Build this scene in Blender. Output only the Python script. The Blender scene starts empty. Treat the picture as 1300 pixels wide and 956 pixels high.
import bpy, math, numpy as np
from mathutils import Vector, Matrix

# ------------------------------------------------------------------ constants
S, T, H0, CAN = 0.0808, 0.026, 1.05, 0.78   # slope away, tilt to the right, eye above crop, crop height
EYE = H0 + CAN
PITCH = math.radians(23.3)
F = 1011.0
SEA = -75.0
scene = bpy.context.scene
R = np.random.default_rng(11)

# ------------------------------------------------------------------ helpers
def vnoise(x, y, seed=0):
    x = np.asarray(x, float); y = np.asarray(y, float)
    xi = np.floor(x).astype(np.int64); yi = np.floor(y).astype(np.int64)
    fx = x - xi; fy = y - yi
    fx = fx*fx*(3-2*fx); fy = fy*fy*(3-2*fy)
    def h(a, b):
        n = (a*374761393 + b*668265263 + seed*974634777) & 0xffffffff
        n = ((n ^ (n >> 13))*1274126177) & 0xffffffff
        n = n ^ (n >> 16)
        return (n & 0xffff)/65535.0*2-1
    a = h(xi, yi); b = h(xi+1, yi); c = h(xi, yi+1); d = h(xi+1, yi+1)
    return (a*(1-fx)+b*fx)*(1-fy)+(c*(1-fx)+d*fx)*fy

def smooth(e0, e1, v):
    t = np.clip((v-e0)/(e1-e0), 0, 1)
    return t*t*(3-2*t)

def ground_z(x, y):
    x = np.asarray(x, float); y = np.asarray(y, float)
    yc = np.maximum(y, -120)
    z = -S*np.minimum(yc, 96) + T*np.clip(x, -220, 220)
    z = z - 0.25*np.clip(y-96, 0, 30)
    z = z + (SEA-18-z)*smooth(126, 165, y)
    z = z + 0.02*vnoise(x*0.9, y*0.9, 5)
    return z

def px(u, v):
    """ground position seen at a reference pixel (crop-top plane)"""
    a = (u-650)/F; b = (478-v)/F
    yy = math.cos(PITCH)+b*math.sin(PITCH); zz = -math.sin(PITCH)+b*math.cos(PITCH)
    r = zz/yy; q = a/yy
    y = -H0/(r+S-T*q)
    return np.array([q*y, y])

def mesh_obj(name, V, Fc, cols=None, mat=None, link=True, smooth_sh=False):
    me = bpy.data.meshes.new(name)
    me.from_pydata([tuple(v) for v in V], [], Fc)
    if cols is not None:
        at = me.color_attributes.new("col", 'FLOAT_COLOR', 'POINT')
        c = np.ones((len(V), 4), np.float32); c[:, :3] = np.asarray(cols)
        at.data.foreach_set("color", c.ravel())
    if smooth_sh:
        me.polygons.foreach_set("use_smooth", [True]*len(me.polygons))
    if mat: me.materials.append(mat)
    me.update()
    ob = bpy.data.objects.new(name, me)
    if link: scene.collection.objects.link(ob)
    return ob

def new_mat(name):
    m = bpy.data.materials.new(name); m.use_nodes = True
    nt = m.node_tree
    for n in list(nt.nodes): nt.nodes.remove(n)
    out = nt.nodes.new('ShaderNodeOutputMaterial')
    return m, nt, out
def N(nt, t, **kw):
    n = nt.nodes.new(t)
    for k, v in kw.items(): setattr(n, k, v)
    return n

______

▶ What the task requires
Print the material above verbatim, first line through the line containing "from mathutils import Vector, Matrix", both included.

▶ Complete answer
Build this scene in Blender. Output only the Python script. The Blender scene starts empty. Treat the picture as 1300 pixels wide and 956 pixels high.
import bpy, math, numpy as np
from mathutils import Vector, Matrix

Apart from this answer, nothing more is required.